Report by Mr Alvaro Gil-Robles, Commissioner for Human Rights, on his visit to the Hellenic Republic, 2-5 June 2002



C. Conscientious objectors

17. Another issue concerns conscientious objectors. The many improvements made for some time past are certainly to be welcomed, particularly the implementation of law 2510/1977 and the recognition, in the revised Constitution, of a right to conscientious objection (Interpretative Resolution of 6 April 2001 on Article 4.6 of the Constitution); this development cannot be unrelated to the Tsirlis and Kouloumpas judgments by the European Court of Human Rights. It is nevertheless appropriate to recall Recommendation (87) 8 of the Committee of Ministers on conscientious objection to compulsory military service. I understand that since the right to conscientious objection received constitutional recognition, the reservation entered by Greece concerning this Recommendation has become void and I recall that the Recommendation stipulates inter alia that alternative service shall not be of punitive nature and that its duration shall remain within reasonable limits by comparison with military service. I find, though, that an extra term of 18 months as currently prescribed in Greece constitutes a disproportionate measure in practice, especially in the light of my information that this alternative service is often performed in a hostile atmosphere. It would be advisable to reduce the duration of alternative service to an equitable term by comparison with military service and work along the lines of recommendations from the Greek Ombudsman in order to rectify the disproportionate character of the present legislation.

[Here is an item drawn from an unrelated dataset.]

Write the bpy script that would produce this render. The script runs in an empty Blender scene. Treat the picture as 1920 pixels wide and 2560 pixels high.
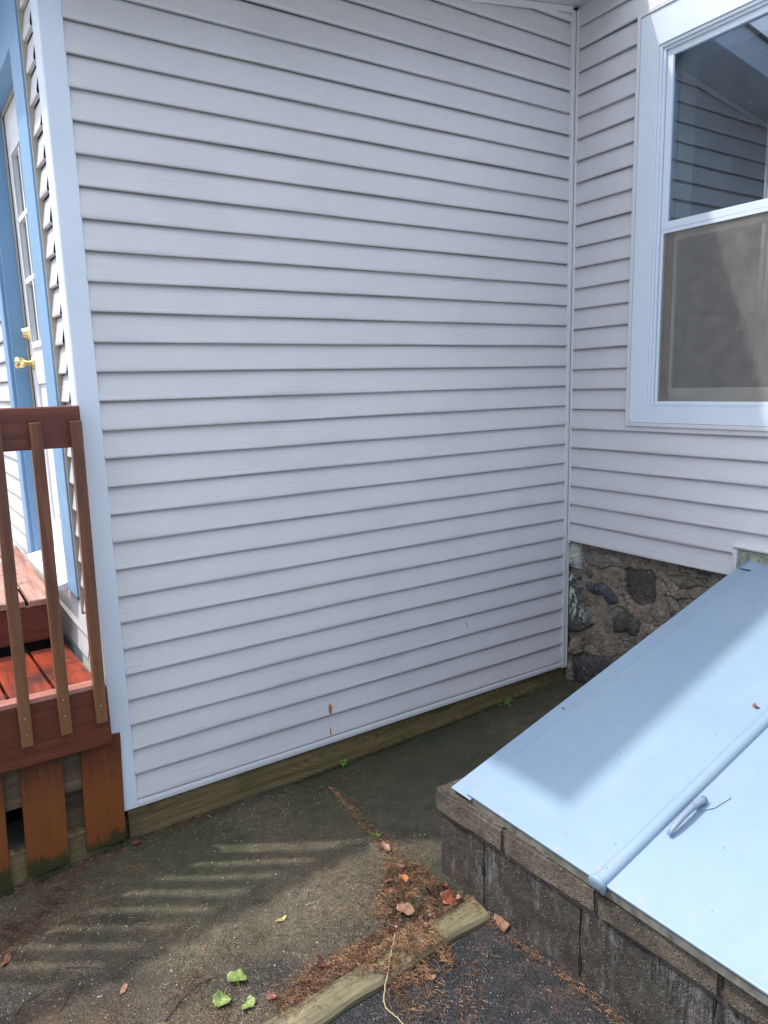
import bpy, bmesh, math, random
import numpy as np
from mathutils import Vector, Matrix
random.seed(7); RNG = np.random.default_rng(7)
SC = bpy.context.scene
COL = SC.collection
R = math.radians

# ------------------------------------------------------------------ camera, sky, sun, exposure
cam_d = bpy.data.cameras.new("camera")
cam = bpy.data.objects.new("camera", cam_d); COL.objects.link(cam); SC.camera = cam
cam_d.sensor_fit = 'AUTO'; cam_d.sensor_width = 36.0; cam_d.lens = 25.112
cam_d.clip_start = 0.02; cam_d.clip_end = 500
right = Vector((0.83788, -0.54516, -0.02765)); up = Vector((0.11826, 0.13185, 0.98418)); fwd = Vector((0.53289, 0.82790, -0.17495))
mw = Matrix((right, up, -fwd)).transposed().to_4x4(); mw.translation = Vector((-2.91523, -2.68044, 1.45178))
cam.matrix_world = mw

SUN = Vector((-1.2, .998, 2.6)).normalized()
world = bpy.data.worlds.new("World"); SC.world = world; world.use_nodes = True
wn = world.node_tree
sky = wn.nodes.new('ShaderNodeTexSky'); sky.sky_type = 'NISHITA'; sky.sun_disc = False
sky.sun_elevation = math.asin(SUN.z); sky.sun_rotation = math.atan2(SUN.x, SUN.y)
sky.air_density = 1.0; sky.dust_density = 4.0; sky.ozone_density = 1.0
# broken bright cloud overhead
tc = wn.nodes.new('ShaderNodeTexCoord'); sx_ = wn.nodes.new('ShaderNodeSeparateXYZ'); wn.links.new(tc.outputs['Generated'], sx_.inputs[0])
cn = wn.nodes.new('ShaderNodeTexNoise'); cn.inputs['Scale'].default_value = 2.6; cn.inputs['Detail'].default_value = 8; cn.inputs['Roughness'].default_value = .6; wn.links.new(tc.outputs['Generated'], cn.inputs['Vector'])
cr_ = wn.nodes.new('ShaderNodeValToRGB'); cr_.color_ramp.elements[0].position = .38; cr_.color_ramp.elements[1].position = .58; wn.links.new(cn.outputs['Fac'], cr_.inputs[0])
mr_ = wn.nodes.new('ShaderNodeMapRange'); wn.links.new(sx_.outputs[2], mr_.inputs[0]); mr_.inputs[1].default_value = .38; mr_.inputs[2].default_value = .88
mu_ = wn.nodes.new('ShaderNodeMath'); mu_.operation = 'MULTIPLY'; wn.links.new(cr_.outputs[0], mu_.inputs[0]); wn.links.new(mr_.outputs[0], mu_.inputs[1])
mx_ = wn.nodes.new('ShaderNodeMix'); mx_.data_type = 'RGBA'; wn.links.new(mu_.outputs[0], mx_.inputs[0]); wn.links.new(sky.outputs[0], mx_.inputs[6]); mx_.inputs[7].default_value = (19, 20, 22, 1)
bg = wn.nodes['Background']; wn.links.new(mx_.outputs[2], bg.inputs[0]); bg.inputs[1].default_value = 0.15
sd = bpy.data.lights.new("sun", 'SUN'); sd.energy = 2.7; sd.angle = R(1.2); sd.color = (1.0, 0.955, 0.88)
so = bpy.data.objects.new("sun", sd); COL.objects.link(so); so.rotation_euler = (-SUN).to_track_quat('-Z', 'Y').to_euler()
SC.view_settings.view_transform = 'Standard'; SC.view_settings.look = 'None'
SC.view_settings.exposure = 0.72; SC.view_settings.gamma = 1.0

# ------------------------------------------------------------------ material helpers
class NT:
    def __init__(s, name):
        s.m = bpy.data.materials.new(name); s.m.use_nodes = True; s.t = s.m.node_tree; s.n = s.t.nodes
        s.b = s.n['Principled BSDF']; s.out = s.n['Material Output']
        g = s.n.new('ShaderNodeNewGeometry'); s.pos = g.outputs['Position']; s.nor = g.outputs['Normal']
    def lk(s, a, b): s.t.links.new(a, b)
    def put(s, sock, v):
        if hasattr(v, 'is_linked') or isinstance(v, bpy.types.NodeSocket): s.lk(v, sock)
        elif isinstance(v, (tuple, list)) and len(v) == 3 and sock.type == 'RGBA': sock.default_value = (*v, 1)
        else: sock.default_value = v
    def scale(s, vec, sc):
        m = s.n.new('ShaderNodeMapping'); s.lk(vec, m.inputs[0]); m.inputs['Scale'].default_value = sc; return m.outputs[0]
    def noise(s, scale=5, det=4, rough=.55, vec=None, dist=0, col=False):
        n = s.n.new('ShaderNodeTexNoise'); s.lk(vec or s.pos, n.inputs['Vector']); n.inputs['Scale'].default_value = scale
        n.inputs['Detail'].default_value = det; n.inputs['Roughness'].default_value = rough; n.inputs['Distortion'].default_value = dist
        return n.outputs['Color' if col else 'Fac']
    def voro(s, scale=50, vec=None, feat='F1', out='Distance', rnd=1):
        n = s.n.new('ShaderNodeTexVoronoi'); n.feature = feat; s.lk(vec or s.pos, n.inputs['Vector']); n.inputs['Scale'].default_value = scale
        n.inputs['Randomness'].default_value = rnd
        return n.outputs[out]
    def ramp(s, f, stops, interp='LINEAR'):
        n = s.n.new('ShaderNodeValToRGB'); s.lk(f, n.inputs[0]); cr = n.color_ramp; cr.interpolation = interp
        while len(cr.elements) < len(stops): cr.elements.new(.5)
        for e, (p, c) in zip(cr.elements, stops):
            e.position = p; e.color = (c, c, c, 1) if isinstance(c, (int, float)) else (*c, 1)
        return n.outputs[0]
    def mix(s, f, a, b, mode='MIX'):
        n = s.n.new('ShaderNodeMix'); n.data_type = 'RGBA'; n.blend_type = mode
        s.put(n.inputs[0], f); s.put(n.inputs[6], a); s.put(n.inputs[7], b); return n.outputs[2]
    def math(s, op, a, b=0.0):
        n = s.n.new('ShaderNodeMath'); n.operation = op; s.put(n.inputs[0], a); s.put(n.inputs[1], b); return n.outputs[0]
    def sep(s, vec=None):
        n = s.n.new('ShaderNodeSeparateXYZ'); s.lk(vec or s.pos, n.inputs[0]); return n.outputs
    def attr(s, name, out='Color'):
        n = s.n.new('ShaderNodeAttribute'); n.attribute_name = name; return n.outputs[out]
    def bump(s, h, strength=.3, dist=.002, base=None):
        n = s.n.new('ShaderNodeBump'); n.inputs['Strength'].default_value = strength; n.inputs['Distance'].default_value = dist
        s.lk(h, n.inputs['Height'])
        if base is not None: s.lk(base, n.inputs['Normal'])
        s.lk(n.outputs[0], s.b.inputs['Normal']); return n.outputs[0]
    def fin(s, col, rough=.6, spec=.5, metal=0.0):
        s.put(s.b.inputs['Base Color'], col); s.put(s.b.inputs['Roughness'], rough)
        s.b.inputs['Specular IOR Level'].default_value = spec; s.b.inputs['Metallic'].default_value = metal
        return s.m

def mat_vinyl(name, base, grain=True):
    t = NT(name)
    big = t.noise(.9, 3); c = t.mix(t.ramp(big, [(.35, 0), (.65, 1)]), tuple(x*.96 for x in base), tuple(min(1, x*1.03) for x in base))
    lowz = t.noise(6, 5, .7)
    c = t.mix(t.math('MULTIPLY', t.ramp(lowz, [(.5, 0), (.8, 1)]), .10), c, (.36, .35, .30))
    st = t.noise(1, 4, .6, t.scale(t.pos, (26, 26, 1.3)))      # faint vertical rain streaks
    c = t.mix(t.math('MULTIPLY', t.ramp(st, [(.55, 0), (.8, 1)]), .12), c, (.42, .41, .39))
    sp = t.voro(26); sel = t.ramp(t.voro(26, out='Color'), [(.93, 0), (.95, 1)])
    dot = t.math('MULTIPLY', t.ramp(sp, [(.04, 1), (.065, 0)]), sel)
    c = t.mix(t.math('MULTIPLY', dot, .65), c, (.12, .11, .10))
    if grain:
        g = t.noise(1, 6, .6, t.scale(t.pos, (5, 5, 190)), dist=.9)
        g2 = t.noise(1, 3, .5, t.scale(t.pos, (2.4, 2.4, 60)), dist=2.0)
        msk = t.ramp(t.noise(2.2, 3), [(.35, .15), (.62, 1)])
        h = t.math('MULTIPLY', t.math('ADD', g, g2), msk)
        t.bump(h, .85, .0018)
        c = t.mix(t.math('MULTIPLY', t.ramp(t.math('MULTIPLY', g, msk), [(.40, 0), (.66, 1)]), .30), c, tuple(x*.78 for x in base))
    return t.fin(c, .42 if grain else .38, .5)

def mat_paint(name, base, rough=.38, chip=None, dirt=.12):
    t = NT(name)
    c = t.mix(t.ramp(t.noise(3, 4), [(.35, 0), (.7, 1)]), tuple(x*.94 for x in base), base)
    c = t.mix(t.math('MULTIPLY', t.ramp(t.noise(14, 6, .7), [(.55, 0), (.85, 1)]), dirt), c, (.20, .19, .16))
    dot = t.math('MULTIPLY', t.ramp(t.voro(30), [(.04, 1), (.07, 0)]), t.ramp(t.voro(30, out='Color'), [(.9, 0), (.93, 1)]))
    c = t.mix(t.math('MULTIPLY', dot, .6), c, (.12, .10, .08))
    if chip: c = t.mix(t.ramp(t.noise(30, 6, .75), [(.66, 0), (.69, 1)]), c, chip)
    t.bump(t.noise(40, 4), .12, .001)
    return t.fin(c, t.ramp(t.noise(12, 4), [(.3, rough*.85), (.7, min(1, rough*1.3))]), .5)

def mat_wood(name, dark, light, axis='z', rough=.6, extra=None, gscale=1.0, rings=False):
    t = NT(name)
    sc = {'z': (42, 42, 2.2), 'x': (2.2, 42, 42), 'y': (42, 2.2, 42)}[axis]
    sc = tuple(a*gscale for a in sc)
    v = t.scale(t.pos, sc)
    g = t.noise(1, 6, .65, v, dist=.6)
    fine = t.noise(1, 4, .6, t.scale(t.pos, tuple(a*(5 if a > 10 else 3) for a in sc)))
    f = t.ramp(t.math('ADD', t.math('MULTIPLY', g, .7), t.math('MULTIPLY', fine, .3)), [(.36, 0), (.64, 1)])
    c = t.mix(f, dark, light)
    c = t.mix(t.math('MULTIPLY', t.ramp(t.noise(4, 5, .7), [(.48, 0), (.72, 1)]), .45), c, tuple(x*.45 for x in dark))
    if rings:
        w = t.n.new('ShaderNodeTexWave'); w.wave_type = 'RINGS'; w.rings_direction = 'SPHERICAL'
        kx = t.n.new('ShaderNodeTexVoronoi'); 
        t.lk(t.scale(t.pos, (1.6, 1, 9)), kx.inputs['Vector']); kx.inputs['Scale'].default_value = 1.1
        w2 = t.math('SINE', t.math('MULTIPLY', t.math('ADD', kx.outputs['Distance'], t.math('MULTIPLY', t.noise(6, 3), .12)), 95), 0)
        t.n.remove(w)
        c = t.mix(t.math('MULTIPLY', t.ramp(w2, [(.25, 0), (.9, 1)]), .5), c, tuple(x*.4 for x in dark))
        kn = t.ramp(kx.outputs['Distance'], [(.05, 1), (.16, 0)])
        c = t.mix(t.math('MULTIPLY', kn, .75), c, (.022, .026, .014))
    if extra: c = extra(t, c)
    t.bump(t.math('ADD', g, t.math('MULTIPLY', fine, .6)), .5, .0016)
    return t.fin(c, rough, .4)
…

18. I was informed by the counsel for the accused of the case of seven Jehovah’ s Witnesses liable to receive prison sentences on account of administrative errors, which they allegedly were not allowed to remedy subsequently, in drawing up their conscientious objector’s papers. Likewise, I was informed of criminal proceedings pending against a conscientious objector liable to a prison sentence of several years for insubordination.

In general, a custodial sentence for technical defects seems disproportionate to me. In this connection, transfer of administrative responsibilities as regards granting conscientious objector status from the Ministry of Defence to an independent civilian department would doubtless be a step in the right direction.